Extract only the first line of the listing and every line after it up to and including the one with "COL = scene.collection". Omit the pictures.
::::::
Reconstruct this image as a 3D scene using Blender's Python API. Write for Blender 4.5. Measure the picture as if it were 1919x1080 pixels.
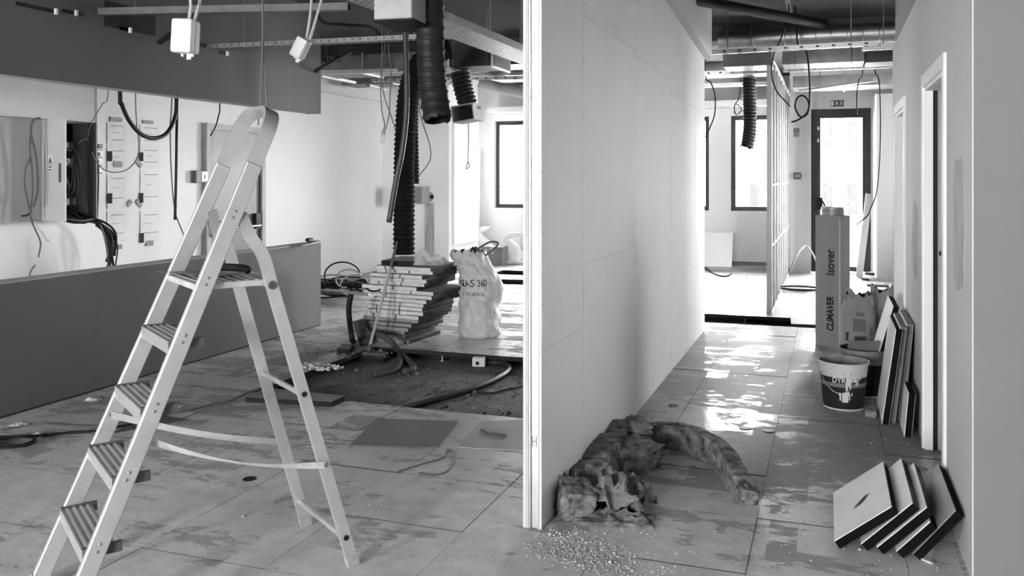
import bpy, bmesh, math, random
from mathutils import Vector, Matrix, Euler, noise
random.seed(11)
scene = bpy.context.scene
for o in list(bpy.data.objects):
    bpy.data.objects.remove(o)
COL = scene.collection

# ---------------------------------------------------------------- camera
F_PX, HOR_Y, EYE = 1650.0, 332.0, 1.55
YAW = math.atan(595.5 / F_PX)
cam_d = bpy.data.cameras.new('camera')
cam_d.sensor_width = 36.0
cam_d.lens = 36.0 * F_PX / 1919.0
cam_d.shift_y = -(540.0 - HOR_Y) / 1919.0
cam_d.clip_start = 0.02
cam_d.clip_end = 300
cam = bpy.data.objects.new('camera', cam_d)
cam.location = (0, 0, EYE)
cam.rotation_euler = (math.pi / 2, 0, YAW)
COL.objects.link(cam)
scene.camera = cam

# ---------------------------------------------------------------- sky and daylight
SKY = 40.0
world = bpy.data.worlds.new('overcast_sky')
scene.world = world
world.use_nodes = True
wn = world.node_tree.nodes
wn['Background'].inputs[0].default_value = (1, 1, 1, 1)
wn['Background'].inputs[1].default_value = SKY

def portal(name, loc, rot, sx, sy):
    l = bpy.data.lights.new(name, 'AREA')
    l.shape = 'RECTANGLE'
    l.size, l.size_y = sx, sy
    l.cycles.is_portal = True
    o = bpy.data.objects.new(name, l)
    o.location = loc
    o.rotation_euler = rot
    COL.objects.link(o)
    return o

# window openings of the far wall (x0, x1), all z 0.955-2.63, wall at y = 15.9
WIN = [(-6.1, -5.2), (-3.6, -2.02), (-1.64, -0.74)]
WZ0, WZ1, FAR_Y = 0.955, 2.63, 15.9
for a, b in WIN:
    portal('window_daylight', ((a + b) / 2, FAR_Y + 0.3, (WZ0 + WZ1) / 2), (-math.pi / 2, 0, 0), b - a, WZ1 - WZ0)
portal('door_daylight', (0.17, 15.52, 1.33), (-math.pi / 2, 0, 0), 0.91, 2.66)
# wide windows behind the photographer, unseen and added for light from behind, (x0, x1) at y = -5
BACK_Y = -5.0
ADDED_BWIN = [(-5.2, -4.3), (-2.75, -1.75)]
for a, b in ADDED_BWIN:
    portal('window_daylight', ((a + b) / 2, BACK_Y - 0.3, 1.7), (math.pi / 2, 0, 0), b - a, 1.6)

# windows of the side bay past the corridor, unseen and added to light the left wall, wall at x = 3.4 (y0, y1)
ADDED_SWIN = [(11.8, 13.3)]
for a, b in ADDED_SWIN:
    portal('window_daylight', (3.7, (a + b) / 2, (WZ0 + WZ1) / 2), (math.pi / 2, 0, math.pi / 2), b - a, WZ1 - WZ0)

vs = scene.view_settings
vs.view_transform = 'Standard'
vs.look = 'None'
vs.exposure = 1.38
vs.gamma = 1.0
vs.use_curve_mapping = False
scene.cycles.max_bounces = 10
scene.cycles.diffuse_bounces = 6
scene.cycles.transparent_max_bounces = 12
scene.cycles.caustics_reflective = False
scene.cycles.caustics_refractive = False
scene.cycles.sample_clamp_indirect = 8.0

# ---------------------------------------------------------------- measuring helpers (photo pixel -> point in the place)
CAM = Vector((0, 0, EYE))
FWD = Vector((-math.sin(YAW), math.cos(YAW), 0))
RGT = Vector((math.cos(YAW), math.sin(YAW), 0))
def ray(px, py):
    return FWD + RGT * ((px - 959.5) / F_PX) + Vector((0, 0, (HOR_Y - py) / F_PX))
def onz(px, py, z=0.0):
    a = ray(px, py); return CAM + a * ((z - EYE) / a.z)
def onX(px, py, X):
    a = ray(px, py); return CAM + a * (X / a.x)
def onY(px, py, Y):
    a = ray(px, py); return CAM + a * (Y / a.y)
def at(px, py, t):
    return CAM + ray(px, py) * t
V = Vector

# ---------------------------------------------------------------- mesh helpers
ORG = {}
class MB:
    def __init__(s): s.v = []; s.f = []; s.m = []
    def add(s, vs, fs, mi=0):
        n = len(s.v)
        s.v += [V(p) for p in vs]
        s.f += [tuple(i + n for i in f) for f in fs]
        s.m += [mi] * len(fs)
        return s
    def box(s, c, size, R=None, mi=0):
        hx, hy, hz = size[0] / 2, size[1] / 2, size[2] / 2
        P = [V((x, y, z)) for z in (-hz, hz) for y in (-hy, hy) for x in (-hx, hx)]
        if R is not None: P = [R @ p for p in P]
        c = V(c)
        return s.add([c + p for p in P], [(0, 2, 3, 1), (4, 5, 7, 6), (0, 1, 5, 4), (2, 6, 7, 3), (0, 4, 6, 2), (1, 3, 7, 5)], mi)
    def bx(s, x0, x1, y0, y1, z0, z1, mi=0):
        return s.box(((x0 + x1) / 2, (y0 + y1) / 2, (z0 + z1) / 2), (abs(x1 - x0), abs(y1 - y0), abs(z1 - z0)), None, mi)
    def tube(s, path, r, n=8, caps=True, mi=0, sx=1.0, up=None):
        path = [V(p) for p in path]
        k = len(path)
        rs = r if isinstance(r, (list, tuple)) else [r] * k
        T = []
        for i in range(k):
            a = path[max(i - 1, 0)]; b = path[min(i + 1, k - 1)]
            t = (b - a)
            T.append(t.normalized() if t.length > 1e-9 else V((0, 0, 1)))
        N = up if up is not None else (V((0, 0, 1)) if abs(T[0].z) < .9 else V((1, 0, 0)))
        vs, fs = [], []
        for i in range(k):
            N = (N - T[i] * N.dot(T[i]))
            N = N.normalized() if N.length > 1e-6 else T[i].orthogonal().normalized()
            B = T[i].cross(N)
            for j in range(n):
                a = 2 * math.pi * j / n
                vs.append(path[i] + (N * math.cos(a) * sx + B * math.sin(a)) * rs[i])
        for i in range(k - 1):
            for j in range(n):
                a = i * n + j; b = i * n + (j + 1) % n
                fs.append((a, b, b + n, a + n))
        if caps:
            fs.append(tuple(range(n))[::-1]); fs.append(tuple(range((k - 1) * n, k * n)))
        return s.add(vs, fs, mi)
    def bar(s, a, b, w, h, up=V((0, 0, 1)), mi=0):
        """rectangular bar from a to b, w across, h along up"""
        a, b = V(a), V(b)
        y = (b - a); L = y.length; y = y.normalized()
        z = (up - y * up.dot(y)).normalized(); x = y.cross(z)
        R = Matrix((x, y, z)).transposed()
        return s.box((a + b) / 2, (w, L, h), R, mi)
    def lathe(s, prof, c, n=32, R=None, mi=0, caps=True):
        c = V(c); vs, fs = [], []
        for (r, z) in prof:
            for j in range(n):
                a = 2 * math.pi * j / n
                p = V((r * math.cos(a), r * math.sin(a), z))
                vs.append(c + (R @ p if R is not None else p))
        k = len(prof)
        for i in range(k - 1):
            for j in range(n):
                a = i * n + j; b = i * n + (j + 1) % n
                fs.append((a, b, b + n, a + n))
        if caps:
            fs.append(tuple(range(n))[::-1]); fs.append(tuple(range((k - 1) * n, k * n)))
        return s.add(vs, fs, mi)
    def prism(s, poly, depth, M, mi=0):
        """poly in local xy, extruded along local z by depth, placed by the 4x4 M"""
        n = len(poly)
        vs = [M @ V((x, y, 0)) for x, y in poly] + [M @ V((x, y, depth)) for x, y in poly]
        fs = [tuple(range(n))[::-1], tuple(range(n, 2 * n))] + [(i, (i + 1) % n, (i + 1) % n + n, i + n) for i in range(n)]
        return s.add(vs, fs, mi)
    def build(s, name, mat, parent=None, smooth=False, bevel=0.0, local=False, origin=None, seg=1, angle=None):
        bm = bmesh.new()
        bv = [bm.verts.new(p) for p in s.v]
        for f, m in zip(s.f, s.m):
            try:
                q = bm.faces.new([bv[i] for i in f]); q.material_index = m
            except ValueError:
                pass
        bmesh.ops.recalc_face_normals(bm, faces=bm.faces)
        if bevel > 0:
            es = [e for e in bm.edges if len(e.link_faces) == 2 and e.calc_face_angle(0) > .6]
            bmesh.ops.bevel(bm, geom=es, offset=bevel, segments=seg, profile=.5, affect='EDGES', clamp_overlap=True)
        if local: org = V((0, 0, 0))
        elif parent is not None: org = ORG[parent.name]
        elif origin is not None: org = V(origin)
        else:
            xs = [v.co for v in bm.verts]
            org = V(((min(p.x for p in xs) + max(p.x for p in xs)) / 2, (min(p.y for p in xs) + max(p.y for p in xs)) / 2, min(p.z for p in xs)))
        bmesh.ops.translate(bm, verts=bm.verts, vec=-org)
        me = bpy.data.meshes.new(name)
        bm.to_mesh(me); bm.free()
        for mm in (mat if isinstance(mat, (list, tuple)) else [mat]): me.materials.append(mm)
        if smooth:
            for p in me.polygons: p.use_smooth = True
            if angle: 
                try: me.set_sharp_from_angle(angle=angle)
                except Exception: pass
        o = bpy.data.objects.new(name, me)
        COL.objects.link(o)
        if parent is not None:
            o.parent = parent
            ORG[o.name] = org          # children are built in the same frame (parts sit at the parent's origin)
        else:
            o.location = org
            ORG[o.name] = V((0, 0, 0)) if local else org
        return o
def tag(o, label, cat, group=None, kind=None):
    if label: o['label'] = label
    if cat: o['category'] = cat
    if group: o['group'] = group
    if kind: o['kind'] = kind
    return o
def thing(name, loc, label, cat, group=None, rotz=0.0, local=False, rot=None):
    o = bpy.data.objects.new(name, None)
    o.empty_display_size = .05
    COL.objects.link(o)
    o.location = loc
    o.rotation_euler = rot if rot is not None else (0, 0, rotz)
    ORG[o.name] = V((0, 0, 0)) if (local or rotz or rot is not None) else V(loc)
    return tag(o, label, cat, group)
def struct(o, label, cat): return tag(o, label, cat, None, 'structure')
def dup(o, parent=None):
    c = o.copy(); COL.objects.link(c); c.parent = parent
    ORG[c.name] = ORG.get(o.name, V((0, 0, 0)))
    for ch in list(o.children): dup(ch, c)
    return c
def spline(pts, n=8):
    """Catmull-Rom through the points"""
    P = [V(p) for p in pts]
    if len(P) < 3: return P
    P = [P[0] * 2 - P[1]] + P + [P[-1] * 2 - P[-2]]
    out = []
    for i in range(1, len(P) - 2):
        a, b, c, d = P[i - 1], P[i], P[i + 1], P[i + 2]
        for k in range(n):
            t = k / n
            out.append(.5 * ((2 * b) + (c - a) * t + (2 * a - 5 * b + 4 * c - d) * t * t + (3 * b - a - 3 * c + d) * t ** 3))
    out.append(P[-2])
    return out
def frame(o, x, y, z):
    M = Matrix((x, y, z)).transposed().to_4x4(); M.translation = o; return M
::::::
**Result below**
Reconstruct this image as a 3D scene using Blender's Python API. Write for Blender 4.5. Measure the picture as if it were 1919x1080 pixels.
import bpy, bmesh, math, random
from mathutils import Vector, Matrix, Euler, noise
random.seed(11)
scene = bpy.context.scene
for o in list(bpy.data.objects):
    bpy.data.objects.remove(o)
COL = scene.collection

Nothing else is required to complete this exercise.